“This is what we set out to do, and to have finally done it is an amazing feeling,” junior catcher Sam Mulroy said.
The Tigers clinched the outright Lou Gehrig Division title last weekend by defeating Cornell, earning the right to play for the Ivy League trophy in a best-of-three series against the Big Green, which won the Red Rolfe Division. Princeton had a better Ivy League record and thus had home-field advantage, which was key against a team that has won 24 straight games at home.
“We felt like we could beat them anywhere, but we really felt like we had to get them here,” head coach Scott Bradley said.
Freshman starting pitcher Mike Ford opened up the first game with a 1-2-3 inning, striking out the second and third hitters in Dartmouth’s lineup. Though he had some trouble keeping his fastball down in the strike zone, it proved to be nearly unhittable. In his eight innings of two-run ball, he struck out seven and allowed just two earned runs, one of his best starts of the season.

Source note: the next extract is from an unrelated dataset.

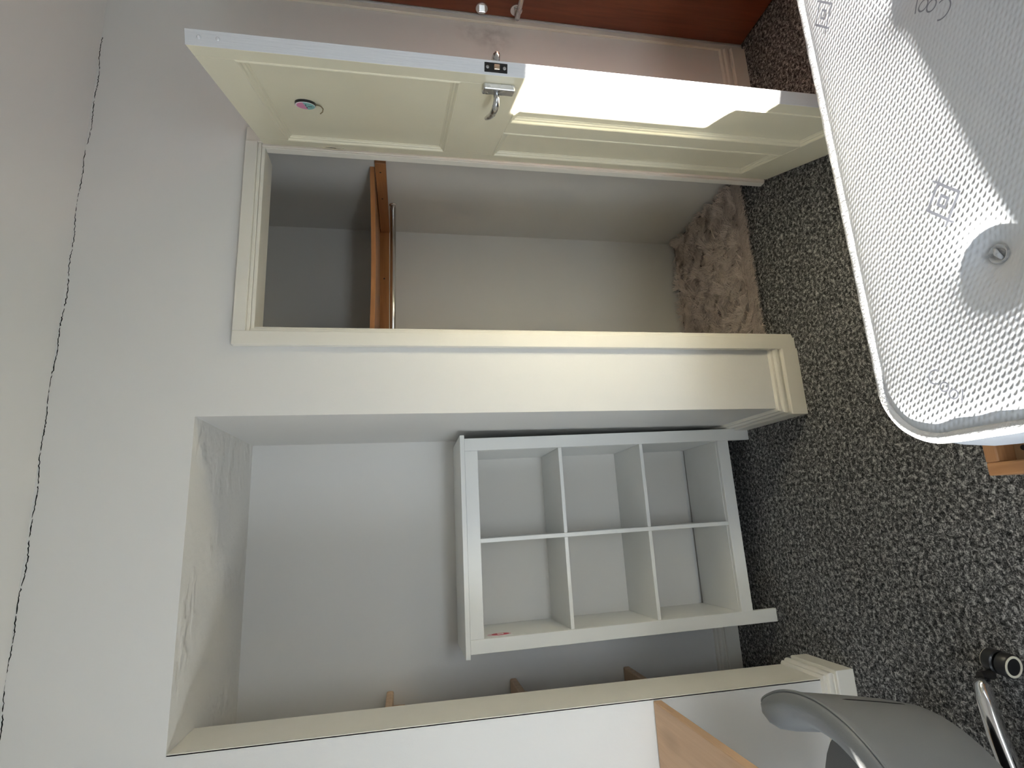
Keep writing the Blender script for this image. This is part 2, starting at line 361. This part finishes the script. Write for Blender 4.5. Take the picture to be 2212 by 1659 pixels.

“It was working pretty good today,” Ford said of his fastball. “I was a little pumped up, throwing a little faster today ... a little adrenaline never hurts.”
Mulroy gave Ford a lead to work with in the bottom of the second inning, which he led off with a solo home run over the left field wall. At the top of the fourth inning, Dartmouth catcher Chris O’Dowd fouled off four pitches and drew a one-out walk, becoming only the second visitor to reach base. After he stole second, second baseman Jeff Onstott drove him in with a double to tie the score.
The Big Green took a 2-1 lead on a sacrifice fly in the top of the sixth, but the Tigers’ bats came alive in the bottom of the inning to reward Ford’s superb outing with a victory. After sophomore outfielder John Mishu was hit by a pitch, Ford singled into the left-center-field gap to drive him to third. Mishu tagged up and scored on Mulroy’s line out to left, and freshman third baseman Jonathan York’s double to left center field scored Ford to give the Tigers a lead they never relinquished.
Princeton tacked on two more runs in the seventh, when sophomore outfielder Nate Baird hit a fly ball to left that carried for a two-run homer. The hosts added four more runs on six hits in the eighth, cruising to a 9-2 victory.
The Tigers’ offensive momentum carried over into the early innings of the second game. Freshman left fielder Alec Keller singled to left on the first pitch of the game and Ford, now playing first base, hit an opposite-field homer to give Princeton a 2-0 lead. The Tigers scored twice more in the second and appeared poised to sweep the series to clinch the title.
In the following five innings, the game became a pitchers’ duel between Big Green starter Kyle Hendricks and sophomore righty Zak Hermans. Hermans was very effective through six, allowing just one hit and walking none while retiring the site in order in five innings.
His strong outing continued into the seventh, when Keller dropped a one-out popup to left. Two batters later, Onstott hit a two-out home run to put Dartmouth on the board.
Hermans came back out for the eighth, but after giving up a two-out double, Bradley called senior lefty reliever David Palms to get the situational out against left-handed designated hitter Sam Bean. Bean won the battle and singled home a run. After an intentional walk, senior right-hander Matt Grabowski gave up a two-run double to first baseman Jason Brooks, allowing the Big Green to take a 5-4 lead. Though the Tigers put two runners on base in the ninth inning, closer Ryan Smith escaped the jam, forcing a rubber game less than an hour after Dartmouth’s hopes appeared to be dead.

But the Tigers came out on Sunday looking more like the team that clobbered the Big Green in the first game, scoring in each of the first four innings to take a 5-2 lead. In the top of the fifth inning, however, O’Dowd and Brooks hit back-to-back solo homers off sophomore Kevin Link to make it a one-run game.
Bradley turned to freshman reliever A.J. Goetz, who earned the win by throwing just 67 pitches and allowing one run over the remaining 4.2 innings.
“I felt pretty good about my control,” Goetz said. “Dartmouth has really good hitters, and I knew the only way to get them out is to try to work ahead. Mulroy was calling a good game, and things just clicked today, it felt good.”
Though Dartmouth hit three home runs, the consistency of the Princeton offense helped the team overcome the Big Green’s power. Eight of Princeton’s nine starters had at least one hit, and the Tigers had runners on base in six of their eight innings. They blew it open for good in the bottom of the sixth, when York’s two-out single to right scored Ford and Mulroy to give Princeton an 8-4 lead.
“We wanted to keep packing it on because we knew that they were just going to keep coming back and hitting as well,” York said. “I tried to shorten up my swing and hit situationally. The guys around me helped out by crushing the ball all weekend as well.”
With the victory, Princeton becomes the first team to earn an automatic berth to the NCAA tournament. The full bracket will be revealed on May 30, and the games will begin the following weekend. The Tigers will be seeded into one of 16 four-team regionals and will play a double-elimination tournament to determine who advances to the next round.